I’m writing about two Things today. Thing One is the Country Living Christmas Fair, taking place in London in early Nov. I’ll be there, giving more of a chat than a talk, in the Theatre at 2.30pm on Wed 7 and Thu 8 Nov. Should you happen to be at the Fair then, do pleeeeeeese consider popping into the theatre and keeping me company! I’ll be burbling on about the joys and pitfalls of writing about my neighbours, and about the joys (no pitfalls that I’ve noticed yet) of writing about my animals. With accompanying pictures and photos. Apart from anything else, I’d just love to meet you.
Thing Two. A couple of weeks ago I was about to tell you about what the geese did to Mrs Addington, when I got completely side-tracked by seeing a ghost or possibly a reveller on their way to a lunchtime fancy dress party in Bath and wrote about that instead. Back to the geese.
Mrs Addington has recently bought a bicycle. It is splendid thing, of the sit-bolt-upright-and-have-a-wicker-basket variety. The bike is black and stately, and Mrs Addington has started to majestically peddle around the village, ringing the old-fashioned bike bell to clear the road as she sails past dog walkers, ramblers and horse people. She doesn’t stop to talk to anybody, the whole thing is far too important for that. She swishes past, gazing ahead to a far horizon.

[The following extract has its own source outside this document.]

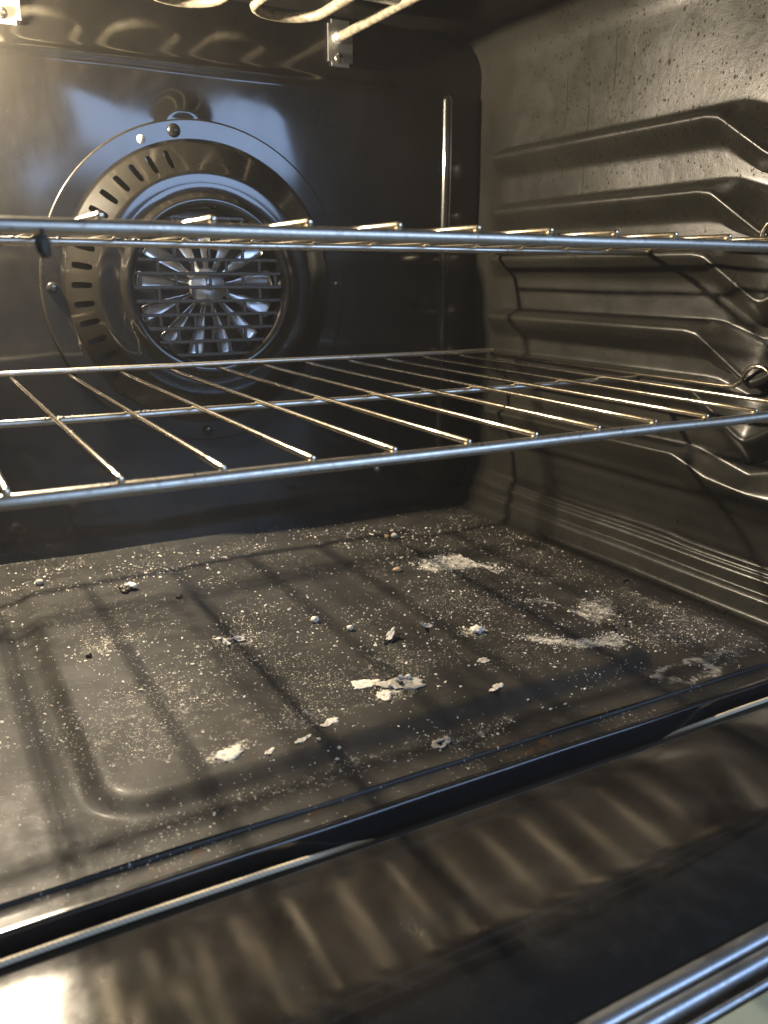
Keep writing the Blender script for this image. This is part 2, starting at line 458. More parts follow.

Anyway, a fortnight ago I was filling a barrow full of hardcore to dump in the muddy orchard gateway and had left the gate open. And of course the geese went through it and out onto the road. And of course they chose the very moment that Mrs Addington came swooshing down the hill past our cottage. I heard the tingle of her bicycle bell, and the honk of the geese in attack mode, and the grating noise of an expensive new bike brake being rigorously applied, and the hoarse cry of a pillar of the community being mugged by a gander.
I abandoned my barrow and rushed to the rescue – just in time. Mrs Addington was upended in the thick grass of the verge, and Porous was psyching himself up to continue his very successful attack on the bike by seizing a genuine beakful of Mrs A. Mrs A was encased in a particularly rigid tweed, so he probably wouldn’t have got through, but the situation was far from ideal. I chased Porous away, helped Mrs A and her mercifully undamaged bike to the upright position and offered her a cup of tea (“thank you, no!!”) Porous waddled off to his wives and told them loudly about his glorious victory, with accompanying gestures, which didn’t help either.
Mrs Addington has graciously forgiven the geese, and is still peddling decorously around the place, but I notice that she now gives my neck of the woods a wide berth. And I can’t say I blame her!